Sometimes friction in a product is a feature, not a bug.
Payment technologies are designed around reducing the friction in payments—from credit cards to Paypal to contactless, each step makes both the spending decision and the payment process simpler. But for some people, this leads to spending more than they’d like to. For many, counting down with debit cards leads to much better spending behavior than counting up with credit cards.
An increasingly popular solution to this problem is the “cash envelopes” strategy: setting a budget, then withdrawing enough cash to pay for it, and putting cash in an envelope that corresponds to the spending category. This is part of a broader category of friction-as-a-feature products, among products like screen time monitors that stop users when they’ve spent too long staring.
Meanwhile, Amazon listings for cash envelopes, budget binders, and related products are soaring. And like many self-improvement related searches, interest in cash envelopes peaks during New Years Resolution season, in early January.
The cash envelope approach is partly a mental hack as giving up physical cash feels like losing something, so consumers think twice about spending it. It’s a response to the fact that credit cards and other payments are designed to feel almost like free money; some cash envelope users say that moving money from one envelope to another feels like borrowing, even though it just means spending money they’ve already earned.
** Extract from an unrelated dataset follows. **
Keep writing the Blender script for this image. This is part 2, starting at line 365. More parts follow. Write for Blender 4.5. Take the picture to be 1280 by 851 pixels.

One surprising reason cash envelopes are more popular is that even though cash is getting less common, it’s also becoming less of a bad deal. In the early 1980s, short-term certificates of deposit could yield up to 18%, meaning that holding cash instead of keeping money in a bank account was an expensive proposition. Now, with bank accounts generally offering under 1% returns, the cost of foregone interest is a rounding error—while the cost of overspending is all too real. Budgeting has been on a multi-decade upswing in the US, as the decline of defined-benefit pension plans and the rise of self-managed retirement plans puts more control in the hands of individual savers, but also forces them to make hard decisions if they’re going to achieve financial freedom.